Basket winding
Basket winding (or basket-weave winding or honeycomb winding or scatter winding) is a winding method for electrical wire in a coil. The winding pattern is used for radio-frequency electronic components with many parallel wires, such as inductors and transformers. The winding pattern reduces the amount of wire running in adjacent, parallel turns.
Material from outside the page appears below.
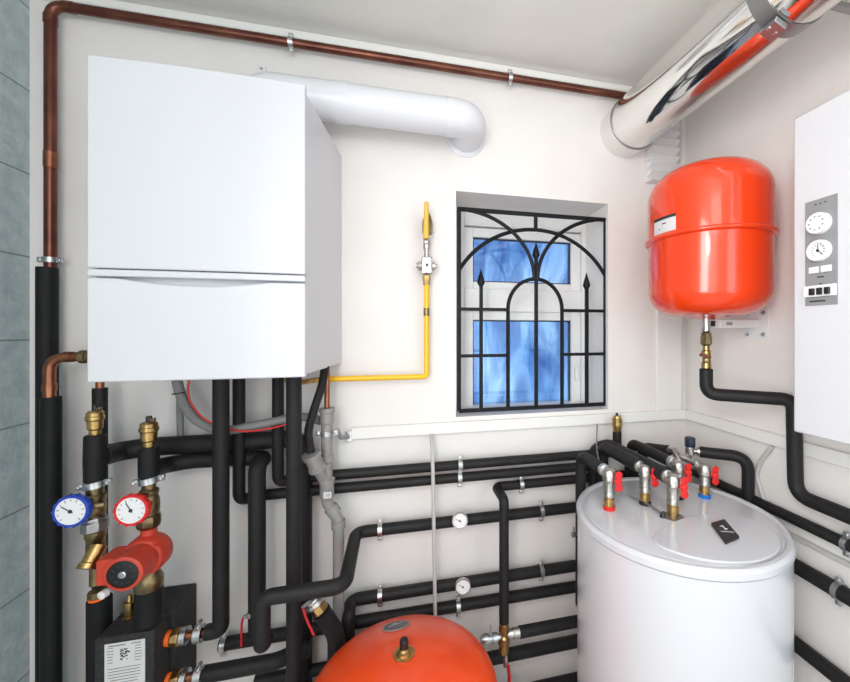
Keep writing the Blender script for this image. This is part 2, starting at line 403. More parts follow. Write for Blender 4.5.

The wires in successive layers of a basket wound coil cross each other at large angles, as close to 90 degrees as possible, which reduces energy loss due to electrical cross-coupling between wires at radio frequencies.
Purpose
The basket winding method is used for coils designed for use at frequencies of 50 kHz and higher to reduce two undesirable side effects, proximity effect and parasitic capacitance, that arise in long parallel segments of current-carrying wire.
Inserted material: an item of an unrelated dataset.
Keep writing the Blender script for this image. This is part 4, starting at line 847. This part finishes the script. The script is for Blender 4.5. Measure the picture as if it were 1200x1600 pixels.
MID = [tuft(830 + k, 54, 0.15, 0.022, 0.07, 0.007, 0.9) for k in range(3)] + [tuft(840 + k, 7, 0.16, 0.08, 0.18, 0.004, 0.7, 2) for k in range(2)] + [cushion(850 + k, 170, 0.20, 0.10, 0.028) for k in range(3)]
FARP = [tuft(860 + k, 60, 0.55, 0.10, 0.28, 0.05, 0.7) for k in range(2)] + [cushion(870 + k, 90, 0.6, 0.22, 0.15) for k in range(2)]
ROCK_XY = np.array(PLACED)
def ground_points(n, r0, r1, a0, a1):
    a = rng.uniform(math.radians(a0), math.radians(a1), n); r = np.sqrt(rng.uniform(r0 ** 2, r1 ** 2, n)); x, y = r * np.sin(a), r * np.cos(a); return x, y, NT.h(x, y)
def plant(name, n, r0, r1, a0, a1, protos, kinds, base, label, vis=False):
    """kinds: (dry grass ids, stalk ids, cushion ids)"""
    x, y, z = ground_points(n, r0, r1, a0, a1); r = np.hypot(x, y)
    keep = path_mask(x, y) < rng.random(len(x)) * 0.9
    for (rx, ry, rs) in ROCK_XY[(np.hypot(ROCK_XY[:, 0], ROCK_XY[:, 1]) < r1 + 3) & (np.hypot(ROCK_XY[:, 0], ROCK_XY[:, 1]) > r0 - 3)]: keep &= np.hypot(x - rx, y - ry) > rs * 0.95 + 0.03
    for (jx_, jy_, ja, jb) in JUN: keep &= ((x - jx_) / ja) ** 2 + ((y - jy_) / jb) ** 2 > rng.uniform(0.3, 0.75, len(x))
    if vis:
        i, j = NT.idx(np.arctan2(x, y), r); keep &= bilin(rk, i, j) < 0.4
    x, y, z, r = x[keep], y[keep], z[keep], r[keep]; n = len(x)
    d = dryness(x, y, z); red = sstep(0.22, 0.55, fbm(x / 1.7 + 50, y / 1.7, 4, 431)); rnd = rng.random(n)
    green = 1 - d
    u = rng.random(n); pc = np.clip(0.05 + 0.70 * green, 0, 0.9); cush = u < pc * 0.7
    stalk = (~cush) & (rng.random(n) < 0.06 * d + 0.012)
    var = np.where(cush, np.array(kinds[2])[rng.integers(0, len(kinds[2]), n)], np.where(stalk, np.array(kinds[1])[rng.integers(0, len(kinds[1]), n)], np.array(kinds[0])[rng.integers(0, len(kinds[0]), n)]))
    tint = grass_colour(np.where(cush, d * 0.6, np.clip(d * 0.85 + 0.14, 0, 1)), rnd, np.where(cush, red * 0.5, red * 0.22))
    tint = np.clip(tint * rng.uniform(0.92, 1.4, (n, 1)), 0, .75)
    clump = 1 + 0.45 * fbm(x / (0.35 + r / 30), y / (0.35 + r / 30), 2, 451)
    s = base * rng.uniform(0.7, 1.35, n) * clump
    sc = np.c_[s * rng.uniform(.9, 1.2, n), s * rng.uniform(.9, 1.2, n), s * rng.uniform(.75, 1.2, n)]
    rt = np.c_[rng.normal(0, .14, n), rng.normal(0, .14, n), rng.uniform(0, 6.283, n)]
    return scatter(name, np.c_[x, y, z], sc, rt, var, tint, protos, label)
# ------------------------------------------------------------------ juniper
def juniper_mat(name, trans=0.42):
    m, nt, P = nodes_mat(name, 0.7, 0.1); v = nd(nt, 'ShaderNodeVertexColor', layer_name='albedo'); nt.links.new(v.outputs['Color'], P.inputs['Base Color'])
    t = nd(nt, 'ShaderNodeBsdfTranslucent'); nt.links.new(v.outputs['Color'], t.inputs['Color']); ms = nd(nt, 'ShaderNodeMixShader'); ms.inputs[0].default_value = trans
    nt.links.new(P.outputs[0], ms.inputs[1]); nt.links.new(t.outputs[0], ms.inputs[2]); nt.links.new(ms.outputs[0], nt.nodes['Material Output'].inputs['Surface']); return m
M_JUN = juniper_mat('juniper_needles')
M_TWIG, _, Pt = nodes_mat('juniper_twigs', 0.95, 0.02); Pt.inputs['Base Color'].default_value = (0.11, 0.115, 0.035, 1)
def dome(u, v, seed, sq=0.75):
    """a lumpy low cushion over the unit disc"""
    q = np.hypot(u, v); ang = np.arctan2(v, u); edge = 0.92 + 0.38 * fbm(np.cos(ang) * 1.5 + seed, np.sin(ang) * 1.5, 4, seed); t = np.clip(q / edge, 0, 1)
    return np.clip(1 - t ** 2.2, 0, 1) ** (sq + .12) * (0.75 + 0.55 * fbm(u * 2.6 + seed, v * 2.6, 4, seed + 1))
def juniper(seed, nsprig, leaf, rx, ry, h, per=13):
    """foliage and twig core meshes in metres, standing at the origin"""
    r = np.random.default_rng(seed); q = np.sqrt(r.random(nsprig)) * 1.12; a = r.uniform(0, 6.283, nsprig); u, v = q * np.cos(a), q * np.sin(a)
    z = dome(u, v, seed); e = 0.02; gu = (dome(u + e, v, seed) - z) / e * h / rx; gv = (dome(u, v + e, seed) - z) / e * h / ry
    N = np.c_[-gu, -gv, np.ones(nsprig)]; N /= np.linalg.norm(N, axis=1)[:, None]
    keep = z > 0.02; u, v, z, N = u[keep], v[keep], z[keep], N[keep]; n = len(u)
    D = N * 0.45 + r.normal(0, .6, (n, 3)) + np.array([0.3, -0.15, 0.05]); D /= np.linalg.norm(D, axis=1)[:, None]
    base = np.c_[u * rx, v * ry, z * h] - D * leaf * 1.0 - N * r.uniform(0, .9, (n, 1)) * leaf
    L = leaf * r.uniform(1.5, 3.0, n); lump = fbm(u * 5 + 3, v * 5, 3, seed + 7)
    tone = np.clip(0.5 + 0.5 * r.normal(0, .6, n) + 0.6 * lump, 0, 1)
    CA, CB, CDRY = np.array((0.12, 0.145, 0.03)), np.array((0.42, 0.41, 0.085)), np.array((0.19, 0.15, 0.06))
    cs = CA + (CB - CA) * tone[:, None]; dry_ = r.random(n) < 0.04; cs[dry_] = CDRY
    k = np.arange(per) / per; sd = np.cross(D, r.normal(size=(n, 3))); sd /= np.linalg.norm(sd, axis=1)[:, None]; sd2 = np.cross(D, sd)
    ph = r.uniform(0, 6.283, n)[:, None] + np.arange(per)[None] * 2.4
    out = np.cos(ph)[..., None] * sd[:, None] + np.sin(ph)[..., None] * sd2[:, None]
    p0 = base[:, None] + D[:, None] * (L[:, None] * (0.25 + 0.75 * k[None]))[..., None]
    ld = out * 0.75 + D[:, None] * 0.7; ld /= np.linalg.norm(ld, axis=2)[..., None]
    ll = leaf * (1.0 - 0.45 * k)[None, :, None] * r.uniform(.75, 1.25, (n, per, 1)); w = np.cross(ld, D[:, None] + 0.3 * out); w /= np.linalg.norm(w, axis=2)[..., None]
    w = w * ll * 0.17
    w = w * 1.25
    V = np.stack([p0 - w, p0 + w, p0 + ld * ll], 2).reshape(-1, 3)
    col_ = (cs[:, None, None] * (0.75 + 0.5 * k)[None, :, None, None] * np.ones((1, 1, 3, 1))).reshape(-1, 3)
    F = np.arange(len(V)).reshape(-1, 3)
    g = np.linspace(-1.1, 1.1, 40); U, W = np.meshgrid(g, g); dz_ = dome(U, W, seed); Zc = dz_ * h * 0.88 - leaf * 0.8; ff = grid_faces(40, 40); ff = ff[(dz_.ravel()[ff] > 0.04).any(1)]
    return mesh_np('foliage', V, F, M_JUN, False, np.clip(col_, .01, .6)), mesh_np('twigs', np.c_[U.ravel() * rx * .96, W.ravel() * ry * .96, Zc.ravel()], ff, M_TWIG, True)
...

The proximity effect is caused in a wire by the magnetic field from current flowing in nearby parallel wires, such as other loops in the same coil. If two adjacent wires carry a current in the same direction, then the effect is felt in both – the magnetic field of the nearby wires causes current in each wire to be concentrated in a small region on the wire’s surface farthest from the adjacent wires. The concentration of current along a small portion of the conductor increases the wire’s resistance and hence increases energy loss. At medium and high radio frequencies the increased resistance of the inductor can increase the bandwidth of tuned circuits and reduce the circuit’s frequency selectivity, or Q factor.
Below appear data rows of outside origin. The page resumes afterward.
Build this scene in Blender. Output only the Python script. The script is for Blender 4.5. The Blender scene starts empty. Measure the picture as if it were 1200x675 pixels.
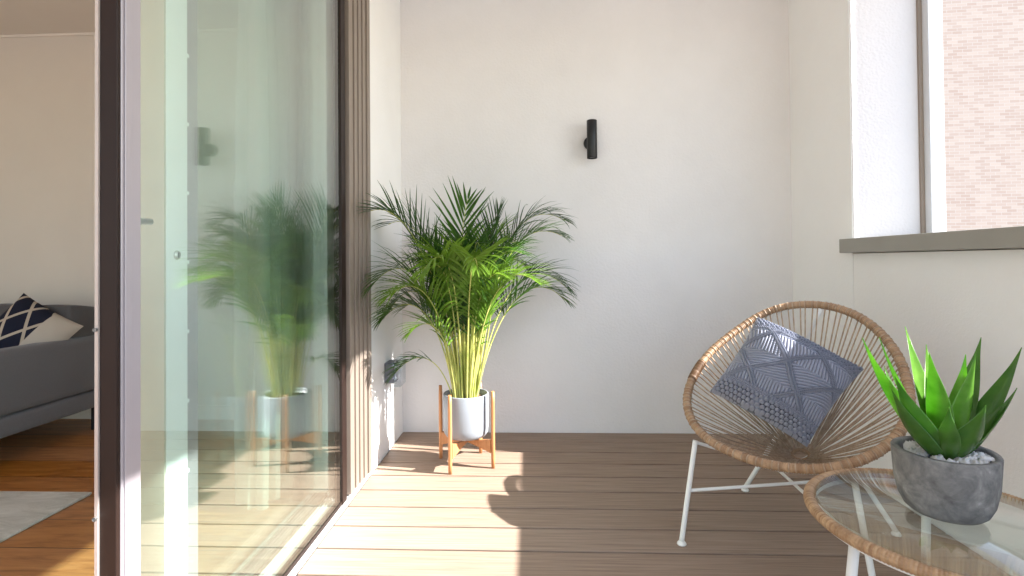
import bpy, bmesh, math, random
import numpy as np
from mathutils import Vector, Matrix
random.seed(4)
C = bpy.context.scene.collection
R = math.radians
PI = math.pi
# ------------------------------------------------------------------ camera
def rotm(yaw, pitch, roll):
    return Matrix.Rotation(yaw, 3, 'Z') @ Matrix.Rotation(pitch, 3, 'X') @ Matrix.Rotation(roll, 3, 'Y')
M = rotm(.0434, .0125, .0087)
cd = bpy.data.cameras.new('camera'); cam = bpy.data.objects.new('camera', cd); C.objects.link(cam)
r_, f_, u_ = M.col[0], M.col[1], M.col[2]
mw = Matrix.Identity(4)
for i in range(3):
    mw[i][0] = r_[i]; mw[i][1] = u_[i]; mw[i][2] = -f_[i]
mw[0][3], mw[1][3], mw[2][3] = 0, 0, .9432
cam.matrix_world = mw
cd.sensor_width = 36; cd.lens = 18.6; cd.shift_x = .0045; cd.shift_y = -.0321
cd.clip_start = .02; cd.clip_end = 500
bpy.context.scene.camera = cam
# ------------------------------------------------------------------ world, sun, exposure
ELEV, AZ = R(35.5), R(9.2)
w = bpy.data.worlds.new('World'); bpy.context.scene.world = w; w.use_nodes = True
nt = w.node_tree; sky = nt.nodes.new('ShaderNodeTexSky'); sky.sky_type = 'NISHITA'; sky.sun_disc = False
sky.sun_elevation = ELEV; sky.sun_rotation = R(90) + AZ
nt.links.new(sky.outputs[0], nt.nodes['Background'].inputs[0]); nt.nodes['Background'].inputs[1].default_value = .115
sd = bpy.data.lights.new('sun', 'SUN'); sd.energy = 5; sd.angle = R(.53); sd.color = (1, .965, .925)
so = bpy.data.objects.new('sun', sd); C.objects.link(so)
so.rotation_euler = Vector((-math.cos(ELEV)*math.cos(AZ), math.cos(ELEV)*math.sin(AZ), -math.sin(ELEV))).to_track_quat('-Z', 'Y').to_euler()
so.location = (6, -1, 6)
vs = bpy.context.scene.view_settings
vs.view_transform = 'Standard'; vs.look = 'None'; vs.gamma = 1; vs.use_curve_mapping = False; vs.exposure = 2.2
cy = bpy.context.scene.cycles
cy.max_bounces = 14; cy.diffuse_bounces = 7; cy.glossy_bounces = 8; cy.transparent_max_bounces = 32; cy.transmission_bounces = 8

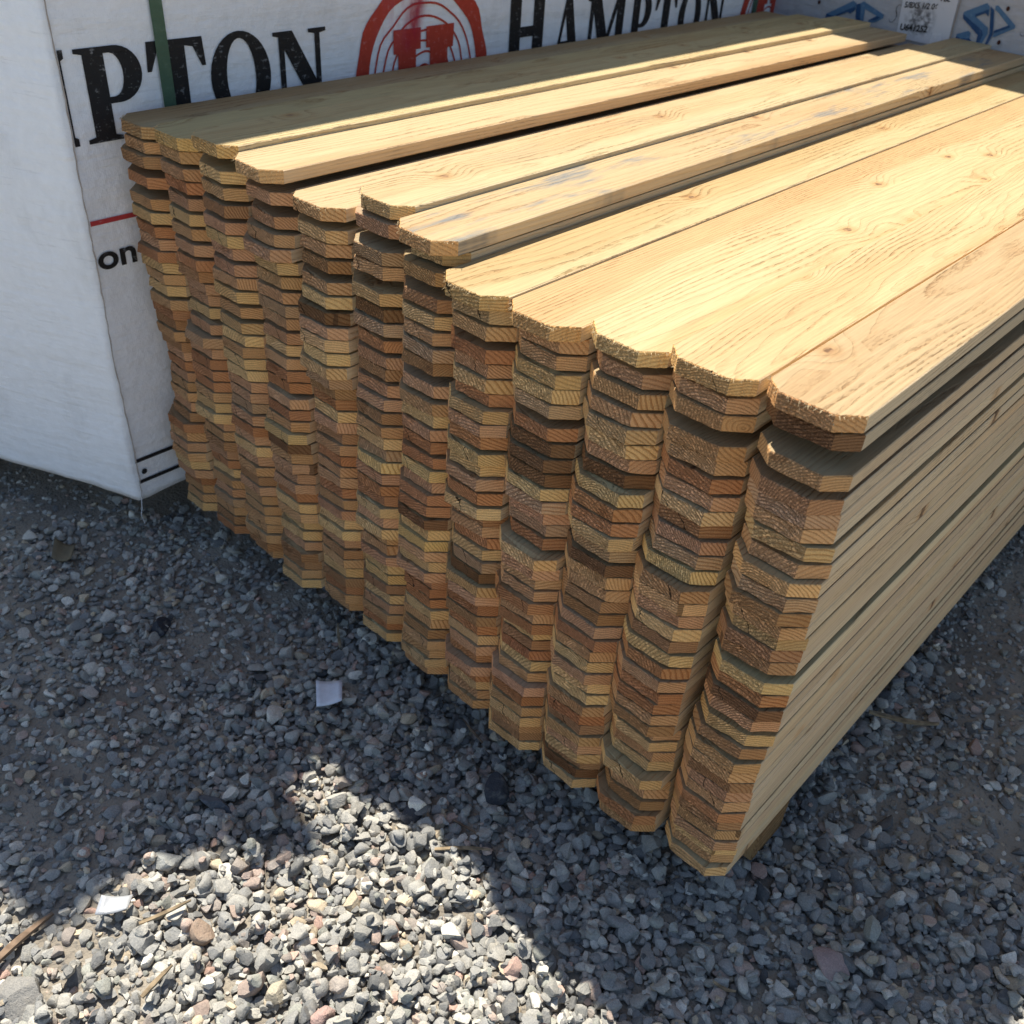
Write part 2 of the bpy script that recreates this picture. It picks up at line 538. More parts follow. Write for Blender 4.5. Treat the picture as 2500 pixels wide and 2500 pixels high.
for x, y, d, asp, tone, lab in SINGLES:
    PRO[3].append(proto(900 + int(abs(x) * 1000), 3, 12))
    res = lay(x, y, d, 3, 0.12, tone, asp, 0.10)
    if res is None:
        continue
    V2, F, tn = res
    ctr = V2.mean(0)
    me = mesh('stone', V2 - ctr, F.tolist(), True)
    me.set_sharp_from_angle(angle=math.radians(34))
    ca = me.color_attributes.new('tone', 'FLOAT_COLOR', 'POINT')
    ca.data.foreach_set('color', np.tile(np.array(list(tone) + [1.0], np.float32), len(V2)))
    o = link('stone', me, None, [STONE])
    o.location = ctr
    tag(o, lab, 'stone')


def top_at(x, y, w=3, pc=75):
    i, j = int((x - X0) / HS), int((y - Y0) / HS)
    return float(np.percentile(hgt[i - w:i + w + 1, j - w:j + w + 1], pc))


# ------------------------------------------------------------------ the pickets
TONE = {'p': (0.62, 0.505, 0.275), 'y': (0.60, 0.475, 0.215), 'o': (0.44, 0.36, 0.20), 't': (0.47, 0.33, 0.19), 'k': (0.47, 0.315, 0.215),
        'r': (0.37, 0.19, 0.105), 'b': (0.30, 0.19, 0.11), 'd': (0.17, 0.105, 0.062), 'g': (0.38, 0.30, 0.215), 'h': (0.60, 0.43, 0.225)}
TAN = (0.52, 0.355, 0.205)
TONE = {a: tuple(TAN[i] + (c_[i] - TAN[i]) * (0.76 if a not in 'd' else 0.92) for i in range(3)) for a, c_ in TONE.items()}
WORD = {'p': 'pale cream', 'y': 'pale yellow', 'o': 'olive tan', 't': 'tan', 'k': 'pinkish tan', 'r': 'reddish brown', 'b': 'brown',
        'd': 'dark brown', 'g': 'greyish', 'h': 'honey coloured'}
# colour of each picket from the top of its column down, as places in KINDS
KINDS = ('p', 't', 'k', 'b', 'g', 'r', 'o', 'd', 'y', 'h')
SEQ = {
    12: (1, 7, 1, 3, 4, 1, 6, 1, 9, 4, 3, 1, 6, 3, 3, 0, 5, 7, 2, 8, 3, 1, 1, 3, 2, 1, 5, 3, 1, 2, 0, 1, 0, 0),
    11: (8, 1, 1, 1, 1, 5, 2, 0, 3, 2, 4, 0, 1, 9, 2, 0, 3, 0, 5, 2, 5, 5, 1, 3, 2, 0, 1, 0, 0, 1, 1, 3, 5, 1),
    10: (0, 2, 1, 1, 6, 0, 2, 7, 0, 5, 5, 0, 4, 7, 1, 1, 3, 3, 2, 5, 1, 0, 2, 0, 0, 1, 5, 3, 1, 2, 0, 3, 7, 0),
    9: (9, 1, 1, 0, 0, 4, 5, 7, 7, 7, 0, 4, 2, 4, 5, 0, 2, 1, 1, 5, 2, 5, 0, 3, 5, 0, 1, 2, 5, 1, 0, 1, 3, 0),
    8: (8, 6, 1, 5, 2, 0, 5, 0, 2, 5, 0, 0, 2, 5, 0, 3, 2, 5, 0, 4, 7, 1, 2, 5, 3, 5, 0, 2, 5, 2, 5, 0, 1, 1),
    7: (9, 6, 1, 3, 0, 2, 4, 3, 2, 1, 0, 2, 5, 5, 0, 2, 5, 5, 7, 0, 8, 1, 0, 2, 5, 5, 5, 0, 1, 3, 1, 1, 0, 1),
    6: (0, 2, 4, 1, 0, 7, 4, 5, 2, 3, 2, 2, 3, 1, 0, 4, 0, 2, 5, 5, 0, 2, 0, 1, 2, 2, 0, 0, 3, 0, 2, 1, 5, 0),
    5: (9, 0, 1, 3, 1, 0, 7, 2, 0, 0, 0, 4, 3, 5, 0, 2, 3, 2, 5, 1, 2, 5, 1, 2, 0, 0, 2, 3, 1, 0, 3, 5, 1, 1),
    4: (9, 2, 2, 1, 2, 0, 1, 2, 4, 2, 2, 0, 2, 5, 5, 2, 5, 1, 0, 7, 1, 2, 2, 2, 5, 0, 1, 0, 0, 2, 3, 3, 1, 0),
    3: (8, 0, 1, 3, 2, 0, 2, 2, 1, 0, 1, 6, 0, 1, 0, 0, 2, 2, 4, 2, 5, 2, 0, 2, 1, 3, 2, 1, 1, 1, 1, 1, 3, 1),
    2: (8, 1, 2, 5, 2, 0, 1, 2, 5, 3, 2, 2, 0, 2, 4, 2, 5, 5, 5, 1, 0, 0, 2, 1, 3, 2, 5, 0, 1, 2, 4, 1, 3, 5),
    1: (6, 1, 3, 5, 1, 0, 5, 2, 5, 0, 1, 0, 1, 5, 3, 1, 3, 2, 5, 2, 1, 1, 2, 3, 5, 1, 2, 1, 0, 2, 5, 1, 1, 0),
}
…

Parasitic capacitance is the consequence of parallel turns of wire acting as capacitor plates, storing charge between adjacent wires. The parasitic capacitance can cause the coil to become self-resonant at one or several frequencies, which interferes with the intended tuned resonance and blocks and reflects current at the self-resonant frequency.
Unfortunately basket-weave coil winding increases the physical size of the coil, which increases leakage inductance.
Methods
Basket windings are often wound with Litz wire, a thin, multi-strand wire with each strand individually insulated, which further reduces losses. Cotton or fabric insulation is important from a mechanical point of view during the winding process, because a common enameled magnet wire does not provide sufficient surface friction between coil layers to hold the turns at large angles.[1]